The ruling by the panel scrutinized both the conduct of the employee and the process followed by the employer, ultimately finding that the employer’s investigation was flawed.
Reasons for termination
G.F., who had been employed at Capital Care’s Strathcona campus in Sherwood Park, Alta., since 2006, was fired in August 2021 after several female co-workers accused him of making inappropriate comments and engaging in unwanted physical contact. The accusations spanned nearly a decade, with some dating back to as early as 2012.
His termination letter outlined a series of allegations, including inappropriate jokes, sexual comments, and physical contact that violated the employer’s Respectful Workplace Policy and the Occupational Health and Safety Act.
G.F.’s actions included repeatedly asking co-workers if they needed CPR, calling one co-worker “Angelina” after commenting that her lips resembled Angelina Jolie’s, and making other inappropriate remarks. One of the more serious allegations came from a former co-worker who testified that G.F. had hugged her in a workplace closet in 2019 and pressed his body, including his groin, against her.
The employer argued that his conduct amounted to sexual harassment and justified his dismissal. However, G.F. denied many of the allegations, including the most serious ones involving physical contact, and argued that his comments were meant as jokes without sexual intent.
Investigation issues
Arbitrator Norrie, writing for the majority of the arbitration panel, acknowledged that G.F.’s behaviour was inappropriate but found that the employer’s handling of the investigation cast doubt on the credibility of some of the allegations.
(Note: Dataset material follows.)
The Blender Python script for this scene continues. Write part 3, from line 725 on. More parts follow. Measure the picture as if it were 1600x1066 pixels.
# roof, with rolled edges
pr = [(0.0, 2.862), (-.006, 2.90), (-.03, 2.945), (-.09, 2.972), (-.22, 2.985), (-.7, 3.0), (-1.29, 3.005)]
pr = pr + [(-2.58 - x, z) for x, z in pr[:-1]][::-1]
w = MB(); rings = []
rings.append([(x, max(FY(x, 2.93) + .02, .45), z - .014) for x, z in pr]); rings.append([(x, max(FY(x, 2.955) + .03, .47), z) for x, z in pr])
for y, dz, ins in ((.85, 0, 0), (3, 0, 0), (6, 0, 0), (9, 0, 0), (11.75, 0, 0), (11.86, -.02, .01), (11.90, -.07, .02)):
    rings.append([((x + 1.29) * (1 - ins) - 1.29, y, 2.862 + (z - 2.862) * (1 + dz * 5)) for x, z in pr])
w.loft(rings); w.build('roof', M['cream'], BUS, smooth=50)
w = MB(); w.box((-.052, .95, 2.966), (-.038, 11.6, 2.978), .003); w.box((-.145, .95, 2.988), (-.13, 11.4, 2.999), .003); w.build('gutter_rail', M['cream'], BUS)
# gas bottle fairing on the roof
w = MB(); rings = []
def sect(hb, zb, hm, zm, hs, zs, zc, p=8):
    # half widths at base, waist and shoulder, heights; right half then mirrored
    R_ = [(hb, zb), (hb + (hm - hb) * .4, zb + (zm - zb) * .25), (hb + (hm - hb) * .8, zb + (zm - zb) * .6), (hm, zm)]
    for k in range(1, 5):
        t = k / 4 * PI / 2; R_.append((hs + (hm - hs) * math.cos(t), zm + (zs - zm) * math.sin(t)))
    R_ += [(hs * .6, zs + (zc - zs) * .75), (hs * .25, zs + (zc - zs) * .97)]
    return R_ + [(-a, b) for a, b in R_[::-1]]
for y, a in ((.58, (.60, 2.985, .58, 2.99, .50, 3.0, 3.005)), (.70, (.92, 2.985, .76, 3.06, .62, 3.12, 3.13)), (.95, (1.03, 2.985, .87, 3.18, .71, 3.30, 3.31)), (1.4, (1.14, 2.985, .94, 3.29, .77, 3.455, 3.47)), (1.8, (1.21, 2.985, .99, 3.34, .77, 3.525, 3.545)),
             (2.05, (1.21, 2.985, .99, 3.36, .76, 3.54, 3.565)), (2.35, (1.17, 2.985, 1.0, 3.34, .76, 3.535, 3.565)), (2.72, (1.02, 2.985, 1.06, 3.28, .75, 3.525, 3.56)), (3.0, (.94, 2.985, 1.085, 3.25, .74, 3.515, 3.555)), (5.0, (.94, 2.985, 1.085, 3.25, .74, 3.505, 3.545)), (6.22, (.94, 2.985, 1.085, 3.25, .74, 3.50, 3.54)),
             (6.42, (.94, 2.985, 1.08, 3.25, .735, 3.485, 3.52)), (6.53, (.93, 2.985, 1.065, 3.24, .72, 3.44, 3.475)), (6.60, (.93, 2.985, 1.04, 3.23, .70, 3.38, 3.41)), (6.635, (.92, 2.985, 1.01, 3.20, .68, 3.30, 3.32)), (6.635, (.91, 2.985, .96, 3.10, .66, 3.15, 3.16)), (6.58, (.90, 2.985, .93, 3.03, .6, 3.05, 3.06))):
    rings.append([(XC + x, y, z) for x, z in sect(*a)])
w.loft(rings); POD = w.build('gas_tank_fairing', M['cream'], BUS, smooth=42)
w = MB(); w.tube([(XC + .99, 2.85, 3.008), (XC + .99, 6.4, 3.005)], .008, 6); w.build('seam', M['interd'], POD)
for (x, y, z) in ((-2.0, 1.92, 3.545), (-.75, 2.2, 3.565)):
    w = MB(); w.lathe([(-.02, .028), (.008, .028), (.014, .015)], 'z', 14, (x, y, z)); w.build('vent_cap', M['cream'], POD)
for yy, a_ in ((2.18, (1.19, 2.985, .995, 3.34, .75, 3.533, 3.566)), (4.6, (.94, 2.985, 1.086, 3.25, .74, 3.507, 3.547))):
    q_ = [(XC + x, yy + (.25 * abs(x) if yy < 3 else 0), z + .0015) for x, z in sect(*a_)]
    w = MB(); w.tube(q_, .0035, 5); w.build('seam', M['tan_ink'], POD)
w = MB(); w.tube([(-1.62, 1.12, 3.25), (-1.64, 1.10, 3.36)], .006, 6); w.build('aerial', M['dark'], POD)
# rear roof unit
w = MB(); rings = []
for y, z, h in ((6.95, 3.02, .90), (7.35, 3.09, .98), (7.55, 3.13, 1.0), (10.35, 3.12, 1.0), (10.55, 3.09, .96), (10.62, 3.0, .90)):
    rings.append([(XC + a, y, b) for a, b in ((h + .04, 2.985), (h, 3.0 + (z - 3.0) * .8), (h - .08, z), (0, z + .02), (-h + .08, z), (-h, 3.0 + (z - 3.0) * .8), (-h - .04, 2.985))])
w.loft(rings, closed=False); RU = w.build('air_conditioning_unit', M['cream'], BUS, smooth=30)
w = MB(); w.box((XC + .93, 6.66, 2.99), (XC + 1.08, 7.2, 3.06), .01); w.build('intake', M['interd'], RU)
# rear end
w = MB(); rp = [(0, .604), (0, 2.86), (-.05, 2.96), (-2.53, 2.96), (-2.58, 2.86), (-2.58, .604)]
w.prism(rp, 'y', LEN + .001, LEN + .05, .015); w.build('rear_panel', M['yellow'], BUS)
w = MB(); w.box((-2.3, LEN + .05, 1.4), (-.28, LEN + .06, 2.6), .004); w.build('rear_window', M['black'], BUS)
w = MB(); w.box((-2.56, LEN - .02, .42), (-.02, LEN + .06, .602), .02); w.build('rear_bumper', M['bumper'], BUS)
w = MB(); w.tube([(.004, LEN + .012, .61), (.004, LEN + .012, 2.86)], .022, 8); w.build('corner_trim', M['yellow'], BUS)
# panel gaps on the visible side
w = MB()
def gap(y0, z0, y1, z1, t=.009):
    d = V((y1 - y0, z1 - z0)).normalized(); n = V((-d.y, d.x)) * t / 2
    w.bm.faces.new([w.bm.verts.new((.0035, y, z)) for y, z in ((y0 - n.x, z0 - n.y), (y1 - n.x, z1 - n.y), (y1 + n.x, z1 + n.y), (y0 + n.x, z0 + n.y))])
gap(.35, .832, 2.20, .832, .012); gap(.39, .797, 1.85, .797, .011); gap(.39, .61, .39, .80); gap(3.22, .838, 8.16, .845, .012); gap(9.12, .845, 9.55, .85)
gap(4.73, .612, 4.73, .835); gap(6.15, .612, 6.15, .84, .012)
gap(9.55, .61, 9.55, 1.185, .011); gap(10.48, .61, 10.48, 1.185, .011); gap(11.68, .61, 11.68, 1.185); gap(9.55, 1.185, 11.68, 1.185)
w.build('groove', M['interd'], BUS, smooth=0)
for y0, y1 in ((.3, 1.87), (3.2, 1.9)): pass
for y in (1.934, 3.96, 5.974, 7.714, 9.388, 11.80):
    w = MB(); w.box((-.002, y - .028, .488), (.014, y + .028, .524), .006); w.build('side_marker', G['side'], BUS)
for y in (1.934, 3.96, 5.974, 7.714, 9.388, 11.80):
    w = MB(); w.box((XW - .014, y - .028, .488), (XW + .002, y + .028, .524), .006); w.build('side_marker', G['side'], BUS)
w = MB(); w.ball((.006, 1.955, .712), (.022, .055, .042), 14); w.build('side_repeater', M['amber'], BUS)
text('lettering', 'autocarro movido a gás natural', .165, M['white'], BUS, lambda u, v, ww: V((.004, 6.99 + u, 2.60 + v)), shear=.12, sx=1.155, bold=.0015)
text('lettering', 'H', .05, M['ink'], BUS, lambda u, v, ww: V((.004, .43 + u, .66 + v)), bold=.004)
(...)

The ruling emphasized that while G.F. had violated workplace policies, the investigation conducted by his supervisor lacked rigour and fairness.
The investigation began in July 2021 after a co-worker, complained to the supervisor about G.F.’s repeated comments asking if she needed CPR. The co-worker testified that she initially viewed the comments as a joke but grew uncomfortable over time. G.F. was instructed to stop, and he apologized. However, the investigation expanded after the complaint, with several other employees coming forward to allege inappropriate behaviour by G.F., including unwanted advances and comments with sexual overtones.
One of the key criticisms of the investigation was the lack of specificity and thoroughness in gathering evidence. The arbitrator noted that the investigator failed to obtain written statements or verify the accuracy of the interview notes with the witnesses. This, coupled with the fact that some of the allegations were three years old, created significant credibility issues.
“The flaws in the investigation mean that we are unable to conclude whether the Grievor understood all of the allegations and whether he was being candid or not in the investigation,” Norrie wrote. She further noted that G.F.’s conduct — while problematic — did not amount to sexual assault as argued by the employer.
Communication issues
The ruling also highlighted the lack of clear communication between G.F. and the employer, particularly regarding the seriousness of the allegations. G.F., whose first language is Spanish, testified that he was confused during parts of the investigation and did not fully understand the scope of the accusations against him. This was exacerbated by the fact that he was contacted about the investigation while on vacation and was not given adequate time to respond.
The arbitration panel determined that while the jokes were unwelcome and created discomfort among his co-workers, they did not rise to the level of sexual harassment requiring immediate dismissal. The board also considered G.F.’s long service with the company and his previously clean record as mitigating factors.
Norrie found that a warning or lesser form of discipline would have been more appropriate and criticized the employer for not giving him an opportunity to correct his behaviour. The ruling pointed out that G.F. had demonstrated a willingness to change, as evidenced by his apology and cessation of the CPR comments following the initial complaint by his co-worker.
“The termination was excessive in the circumstances,” Norrie concluded. “While the Grievor’s conduct was inappropriate, it did not justify termination without the opportunity for progressive discipline.”
The panel has remitted the issue of his reinstatement and any potential remedies, such as back pay, to the employer and union to negotiate. However, the decision leaves open the possibility for G.F.’s return to the workplace under certain conditions, including compliance with the Respectful Workplace Policy.